Un carrillon de cloches sonnant une vesprée arrivait jusqu’à nous. Ce bruit semblait venir de derrière une langue de terre boisée que nous longions en ce moment. Quelques minutes après, la pointe de ce cap était dépassée, et la ville de Santa Maria de Belem do Para, capitale de la province, nous apparaissait avec sa longue ligne de maisons et les clochers de ses églises, d’où s’envolaient comme des voix ailées toutes ces sonneries.

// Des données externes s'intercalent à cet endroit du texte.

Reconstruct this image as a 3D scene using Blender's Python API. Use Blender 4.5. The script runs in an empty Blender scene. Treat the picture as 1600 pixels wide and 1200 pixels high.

Nous allâmes jeter l’ancre à l’endroit de la baie dit la Pointe de l’Arsenal. Nous embrassions d’un regard toute la face orientale de la cité, c’est-à-dire un interminable cordon de maisons à plusieurs étages, blanches, lisses, carrées, dont le faîte se détachait sur l’outremer du ciel, et la base sur le ton fauve d’une plage de sable. Quelques détails heureux atténuaient la sécheresse et la roideur de cet ensemble. À gauche, c’était le dôme rococo d’un couvent ; en face, l’auvent trigonal de la douane ; puis çà et là, un bout de rue ombreux, s’enfonçant dans la perspective, ou un débarcadère, dont la ligne de pilotis faisait l’effet d’un peigne gigantesque engagé dans la vase. Au-dessus des toitures, apparaissaient, mêlés aux longues hampes des pavillons consulaires et aux stipes des palmiers miritis, les clochers ouvrés de Nossa Senhora das Mercès et de la Cathédrale. Une colline bien coupée, baignant dans le fleuve et chargée de maisons, terminait la ville dans la partie du nord. Sur toute cette étendue, à vingt pas de la rive, des bateaux et des batelets du pays, vigilingas, cobertas, égaritéas, montarias, uvas ou pirogues, étaient amarrés à des pieux. En deçà, plus au large, les sloops et les goëlettes, rapprochés bord à bord, formaient comme des tas compactes. De gros navires de commerce avec leurs mâts calés, dormaient à l’ancre en attendant un chargement. D’autres navires louvoyaient sous leurs basses voiles pour entrer dans la baie ou pour en sortir.